MATERIAL PROVIDED.
▬▬▬▬▬▬
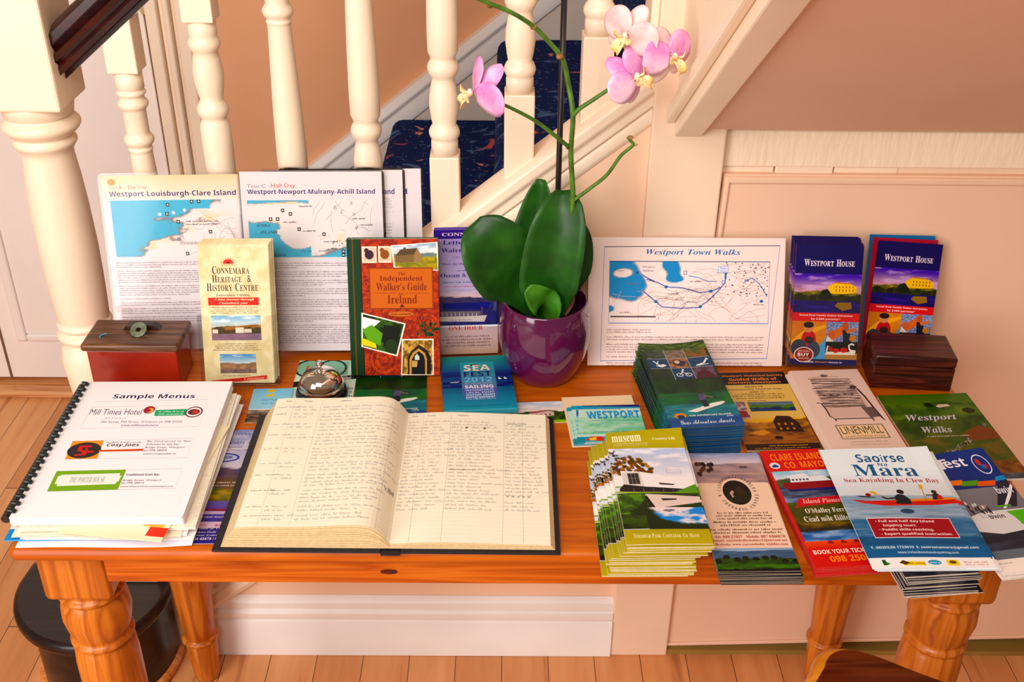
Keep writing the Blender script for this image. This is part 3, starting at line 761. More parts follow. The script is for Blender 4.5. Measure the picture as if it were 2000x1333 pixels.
def view(sky, layers, cloud=None, seed=0):
    """landscape picture: sky=(top,bottom); layers from back to front (y, amp, freq, colour, colour2, detail)"""
    def fn(X, Y):
        c = mixc(np.array(sky[0], float), np.array(sky[1], float), np.clip(Y/max(.05, layers[0][0]), 0, 1))
        if cloud is not None:
            q = np.clip((fbm(X*4+seed, Y*9+seed*2)-.45)*4, 0, 1); c = mixc(c, np.array(cloud, float), q*.85)
        for i, (y0, amp, fr, c1, c2, det) in enumerate(layers):
            edge = y0+amp*(fbm(X*fr+seed*3+i*11.3, 0*X+i*5.1+seed)-.5)*2
            m_ = np.clip((Y-edge)*60, 0, 1)
            q = np.clip((fbm(X*det[0]+seed+i*3, Y*det[1]+i*7)-.5)*2.6+.5, 0, 1)
            c = mixc(c, mixc(np.array(c1, float), np.array(c2, float), q), m_)
        return c
    return fn
def mottle(c1, c2, fx, fy, seed=0, hard=3):
    def fn(X, Y):
        return mixc(np.array(c1, float), np.array(c2, float), np.clip((fbm(X*fx+seed, Y*fy+seed)-.5)*hard+.5, 0, 1))
    return fn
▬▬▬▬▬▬
EXERCISE. Omit every picture while copying the listing above exactly.

THE ANSWER.
Keep writing the Blender script for this image. This is part 3, starting at line 761. More parts follow. The script is for Blender 4.5. Measure the picture as if it were 2000x1333 pixels.
def view(sky, layers, cloud=None, seed=0):
    """landscape picture: sky=(top,bottom); layers from back to front (y, amp, freq, colour, colour2, detail)"""
    def fn(X, Y):
        c = mixc(np.array(sky[0], float), np.array(sky[1], float), np.clip(Y/max(.05, layers[0][0]), 0, 1))
        if cloud is not None:
            q = np.clip((fbm(X*4+seed, Y*9+seed*2)-.45)*4, 0, 1); c = mixc(c, np.array(cloud, float), q*.85)
        for i, (y0, amp, fr, c1, c2, det) in enumerate(layers):
            edge = y0+amp*(fbm(X*fr+seed*3+i*11.3, 0*X+i*5.1+seed)-.5)*2
            m_ = np.clip((Y-edge)*60, 0, 1)
            q = np.clip((fbm(X*det[0]+seed+i*3, Y*det[1]+i*7)-.5)*2.6+.5, 0, 1)
            c = mixc(c, mixc(np.array(c1, float), np.array(c2, float), q), m_)
        return c
    return fn
def mottle(c1, c2, fx, fy, seed=0, hard=3):
    def fn(X, Y):
        return mixc(np.array(c1, float), np.array(c2, float), np.clip((fbm(X*fx+seed, Y*fy+seed)-.5)*hard+.5, 0, 1))
    return fn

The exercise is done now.